• Exercise:
Write out again the entries from the first line to the line that includes "vd = N.new('ShaderNodeVectorMath');", keeping both of those lines.

• Material shown:
● ● ●
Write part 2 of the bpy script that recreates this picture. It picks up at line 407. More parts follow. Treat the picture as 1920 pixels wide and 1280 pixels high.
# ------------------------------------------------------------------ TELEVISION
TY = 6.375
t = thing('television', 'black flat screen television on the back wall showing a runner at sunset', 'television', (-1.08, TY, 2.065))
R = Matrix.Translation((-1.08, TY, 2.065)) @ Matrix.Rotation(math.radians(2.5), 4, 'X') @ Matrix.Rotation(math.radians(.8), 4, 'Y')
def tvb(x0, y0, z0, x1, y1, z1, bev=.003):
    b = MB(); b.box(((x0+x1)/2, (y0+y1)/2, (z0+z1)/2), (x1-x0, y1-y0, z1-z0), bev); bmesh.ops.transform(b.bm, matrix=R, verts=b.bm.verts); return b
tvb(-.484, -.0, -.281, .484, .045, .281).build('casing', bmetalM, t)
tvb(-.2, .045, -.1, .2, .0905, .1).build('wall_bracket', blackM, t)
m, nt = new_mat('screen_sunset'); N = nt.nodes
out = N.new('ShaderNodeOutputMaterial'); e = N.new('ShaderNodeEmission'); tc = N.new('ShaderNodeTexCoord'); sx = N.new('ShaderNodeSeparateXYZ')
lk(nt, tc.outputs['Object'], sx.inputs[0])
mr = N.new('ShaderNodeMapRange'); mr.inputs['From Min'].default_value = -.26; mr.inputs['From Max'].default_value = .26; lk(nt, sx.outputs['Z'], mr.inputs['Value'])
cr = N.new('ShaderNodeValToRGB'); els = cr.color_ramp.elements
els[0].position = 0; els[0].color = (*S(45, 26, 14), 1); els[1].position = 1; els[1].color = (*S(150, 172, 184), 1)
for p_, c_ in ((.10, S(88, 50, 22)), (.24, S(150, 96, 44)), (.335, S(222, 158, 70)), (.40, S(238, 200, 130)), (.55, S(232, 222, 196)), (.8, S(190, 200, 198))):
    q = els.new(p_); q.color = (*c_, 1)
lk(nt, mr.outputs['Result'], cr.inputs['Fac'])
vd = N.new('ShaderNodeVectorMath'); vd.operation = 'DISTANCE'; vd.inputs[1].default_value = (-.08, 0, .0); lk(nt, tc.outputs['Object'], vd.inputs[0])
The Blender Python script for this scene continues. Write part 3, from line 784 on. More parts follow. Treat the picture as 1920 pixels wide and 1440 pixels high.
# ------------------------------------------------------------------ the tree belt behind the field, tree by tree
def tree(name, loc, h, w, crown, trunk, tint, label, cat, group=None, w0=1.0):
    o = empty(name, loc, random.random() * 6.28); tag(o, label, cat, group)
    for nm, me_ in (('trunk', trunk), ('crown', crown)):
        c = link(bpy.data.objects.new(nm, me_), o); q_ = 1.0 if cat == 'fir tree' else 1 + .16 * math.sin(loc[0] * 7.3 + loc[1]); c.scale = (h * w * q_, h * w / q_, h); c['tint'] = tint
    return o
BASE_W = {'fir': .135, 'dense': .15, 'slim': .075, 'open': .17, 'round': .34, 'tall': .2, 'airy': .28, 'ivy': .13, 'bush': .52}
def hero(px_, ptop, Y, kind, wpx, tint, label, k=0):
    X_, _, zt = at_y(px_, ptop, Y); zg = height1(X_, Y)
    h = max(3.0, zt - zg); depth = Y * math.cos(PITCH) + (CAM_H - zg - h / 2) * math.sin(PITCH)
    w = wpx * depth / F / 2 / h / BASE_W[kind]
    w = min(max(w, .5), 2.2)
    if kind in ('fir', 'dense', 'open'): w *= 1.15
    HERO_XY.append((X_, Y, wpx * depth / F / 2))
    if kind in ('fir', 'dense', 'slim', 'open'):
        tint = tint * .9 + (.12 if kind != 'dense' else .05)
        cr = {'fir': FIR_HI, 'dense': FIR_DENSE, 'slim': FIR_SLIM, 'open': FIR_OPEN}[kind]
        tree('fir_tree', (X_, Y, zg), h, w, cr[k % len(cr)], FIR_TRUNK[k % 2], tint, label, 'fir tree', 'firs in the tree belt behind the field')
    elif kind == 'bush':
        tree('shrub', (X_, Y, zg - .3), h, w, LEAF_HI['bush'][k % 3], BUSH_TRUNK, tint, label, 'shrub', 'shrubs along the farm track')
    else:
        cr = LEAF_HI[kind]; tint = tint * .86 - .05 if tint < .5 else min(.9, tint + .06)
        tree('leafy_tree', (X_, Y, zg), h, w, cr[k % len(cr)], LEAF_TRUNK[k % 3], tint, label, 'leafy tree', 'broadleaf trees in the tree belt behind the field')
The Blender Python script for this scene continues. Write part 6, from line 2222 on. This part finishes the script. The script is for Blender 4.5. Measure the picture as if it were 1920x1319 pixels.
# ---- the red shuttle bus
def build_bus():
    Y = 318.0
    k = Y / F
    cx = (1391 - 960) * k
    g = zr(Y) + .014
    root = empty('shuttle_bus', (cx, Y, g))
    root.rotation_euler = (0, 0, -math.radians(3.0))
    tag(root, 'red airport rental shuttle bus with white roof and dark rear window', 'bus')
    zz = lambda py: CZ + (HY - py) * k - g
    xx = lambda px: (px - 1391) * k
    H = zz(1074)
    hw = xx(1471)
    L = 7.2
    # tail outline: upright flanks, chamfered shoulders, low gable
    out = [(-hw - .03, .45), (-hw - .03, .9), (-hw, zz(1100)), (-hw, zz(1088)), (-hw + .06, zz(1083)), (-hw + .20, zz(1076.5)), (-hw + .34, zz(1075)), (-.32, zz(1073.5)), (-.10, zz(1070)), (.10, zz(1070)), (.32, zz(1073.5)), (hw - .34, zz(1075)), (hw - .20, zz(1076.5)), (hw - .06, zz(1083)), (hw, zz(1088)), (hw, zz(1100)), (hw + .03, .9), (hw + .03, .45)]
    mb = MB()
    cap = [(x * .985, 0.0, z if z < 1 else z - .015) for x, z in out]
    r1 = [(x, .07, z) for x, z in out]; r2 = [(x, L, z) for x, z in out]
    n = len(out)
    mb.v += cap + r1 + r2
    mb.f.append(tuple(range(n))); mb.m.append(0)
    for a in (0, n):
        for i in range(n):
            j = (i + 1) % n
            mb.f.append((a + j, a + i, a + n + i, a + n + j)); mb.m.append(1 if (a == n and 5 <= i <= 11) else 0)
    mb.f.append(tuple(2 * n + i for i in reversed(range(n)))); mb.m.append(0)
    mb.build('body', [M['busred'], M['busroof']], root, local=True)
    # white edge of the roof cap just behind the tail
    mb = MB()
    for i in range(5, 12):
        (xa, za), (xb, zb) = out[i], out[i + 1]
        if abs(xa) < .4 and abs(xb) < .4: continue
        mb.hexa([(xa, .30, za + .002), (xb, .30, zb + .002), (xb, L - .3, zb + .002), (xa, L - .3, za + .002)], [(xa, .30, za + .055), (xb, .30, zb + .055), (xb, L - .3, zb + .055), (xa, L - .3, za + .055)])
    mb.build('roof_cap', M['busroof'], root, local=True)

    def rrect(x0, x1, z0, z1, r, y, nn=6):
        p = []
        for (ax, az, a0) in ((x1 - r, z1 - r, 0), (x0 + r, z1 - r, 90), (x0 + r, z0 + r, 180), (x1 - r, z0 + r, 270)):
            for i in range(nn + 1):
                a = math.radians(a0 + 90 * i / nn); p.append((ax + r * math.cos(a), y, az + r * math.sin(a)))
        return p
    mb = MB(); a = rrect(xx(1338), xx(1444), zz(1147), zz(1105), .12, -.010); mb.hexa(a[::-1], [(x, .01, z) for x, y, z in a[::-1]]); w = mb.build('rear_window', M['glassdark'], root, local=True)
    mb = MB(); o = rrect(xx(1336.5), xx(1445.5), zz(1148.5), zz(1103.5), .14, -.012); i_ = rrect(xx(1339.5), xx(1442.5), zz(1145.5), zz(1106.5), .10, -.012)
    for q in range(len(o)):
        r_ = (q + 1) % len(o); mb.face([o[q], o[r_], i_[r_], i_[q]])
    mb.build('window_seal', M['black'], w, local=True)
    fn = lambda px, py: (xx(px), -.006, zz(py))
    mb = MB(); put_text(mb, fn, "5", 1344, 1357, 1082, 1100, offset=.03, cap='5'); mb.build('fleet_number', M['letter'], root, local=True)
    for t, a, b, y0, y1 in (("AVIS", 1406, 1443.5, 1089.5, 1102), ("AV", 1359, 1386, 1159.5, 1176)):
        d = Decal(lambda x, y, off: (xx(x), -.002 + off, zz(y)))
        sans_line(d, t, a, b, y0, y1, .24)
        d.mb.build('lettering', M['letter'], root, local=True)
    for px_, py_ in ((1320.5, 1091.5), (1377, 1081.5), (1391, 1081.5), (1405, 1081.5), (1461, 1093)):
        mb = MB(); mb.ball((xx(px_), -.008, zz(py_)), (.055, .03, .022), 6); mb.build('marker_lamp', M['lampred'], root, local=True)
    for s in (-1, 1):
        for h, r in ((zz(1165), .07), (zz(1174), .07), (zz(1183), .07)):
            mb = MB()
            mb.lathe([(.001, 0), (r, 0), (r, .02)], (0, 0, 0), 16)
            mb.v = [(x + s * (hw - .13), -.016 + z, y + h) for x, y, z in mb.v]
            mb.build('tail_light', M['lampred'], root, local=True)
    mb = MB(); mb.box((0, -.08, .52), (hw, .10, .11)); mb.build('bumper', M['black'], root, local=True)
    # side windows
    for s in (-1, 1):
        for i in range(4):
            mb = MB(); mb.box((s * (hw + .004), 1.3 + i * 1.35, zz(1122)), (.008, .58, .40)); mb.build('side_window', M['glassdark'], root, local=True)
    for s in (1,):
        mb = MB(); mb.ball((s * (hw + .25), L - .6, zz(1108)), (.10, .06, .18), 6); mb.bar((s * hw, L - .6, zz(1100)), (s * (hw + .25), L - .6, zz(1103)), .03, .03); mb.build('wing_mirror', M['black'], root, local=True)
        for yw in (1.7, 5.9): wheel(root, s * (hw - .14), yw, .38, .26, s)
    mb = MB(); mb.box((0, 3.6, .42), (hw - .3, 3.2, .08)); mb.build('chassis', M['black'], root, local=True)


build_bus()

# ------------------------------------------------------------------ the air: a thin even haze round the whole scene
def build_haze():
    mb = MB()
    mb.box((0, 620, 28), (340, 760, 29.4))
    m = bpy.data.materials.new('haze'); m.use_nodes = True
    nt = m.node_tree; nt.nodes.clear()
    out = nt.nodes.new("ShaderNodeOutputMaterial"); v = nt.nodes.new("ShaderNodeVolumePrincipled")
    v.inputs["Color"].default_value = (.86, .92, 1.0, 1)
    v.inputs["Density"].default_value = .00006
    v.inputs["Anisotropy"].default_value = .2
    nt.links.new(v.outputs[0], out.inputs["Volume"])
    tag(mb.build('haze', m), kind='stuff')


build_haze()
● ● ●
• Complete answer:
Write part 2 of the bpy script that recreates this picture. It picks up at line 407. More parts follow. Treat the picture as 1920 pixels wide and 1280 pixels high.
# ------------------------------------------------------------------ TELEVISION
TY = 6.375
t = thing('television', 'black flat screen television on the back wall showing a runner at sunset', 'television', (-1.08, TY, 2.065))
R = Matrix.Translation((-1.08, TY, 2.065)) @ Matrix.Rotation(math.radians(2.5), 4, 'X') @ Matrix.Rotation(math.radians(.8), 4, 'Y')
def tvb(x0, y0, z0, x1, y1, z1, bev=.003):
    b = MB(); b.box(((x0+x1)/2, (y0+y1)/2, (z0+z1)/2), (x1-x0, y1-y0, z1-z0), bev); bmesh.ops.transform(b.bm, matrix=R, verts=b.bm.verts); return b
tvb(-.484, -.0, -.281, .484, .045, .281).build('casing', bmetalM, t)
tvb(-.2, .045, -.1, .2, .0905, .1).build('wall_bracket', blackM, t)
m, nt = new_mat('screen_sunset'); N = nt.nodes
out = N.new('ShaderNodeOutputMaterial'); e = N.new('ShaderNodeEmission'); tc = N.new('ShaderNodeTexCoord'); sx = N.new('ShaderNodeSeparateXYZ')
lk(nt, tc.outputs['Object'], sx.inputs[0])
mr = N.new('ShaderNodeMapRange'); mr.inputs['From Min'].default_value = -.26; mr.inputs['From Max'].default_value = .26; lk(nt, sx.outputs['Z'], mr.inputs['Value'])
cr = N.new('ShaderNodeValToRGB'); els = cr.color_ramp.elements
els[0].position = 0; els[0].color = (*S(45, 26, 14), 1); els[1].position = 1; els[1].color = (*S(150, 172, 184), 1)
for p_, c_ in ((.10, S(88, 50, 22)), (.24, S(150, 96, 44)), (.335, S(222, 158, 70)), (.40, S(238, 200, 130)), (.55, S(232, 222, 196)), (.8, S(190, 200, 198))):
    q = els.new(p_); q.color = (*c_, 1)
lk(nt, mr.outputs['Result'], cr.inputs['Fac'])
vd = N.new('ShaderNodeVectorMath'); vd.operation = 'DISTANCE'; vd.inputs[1].default_value = (-.08, 0, .0); lk(nt, tc.outputs['Object'], vd.inputs[0])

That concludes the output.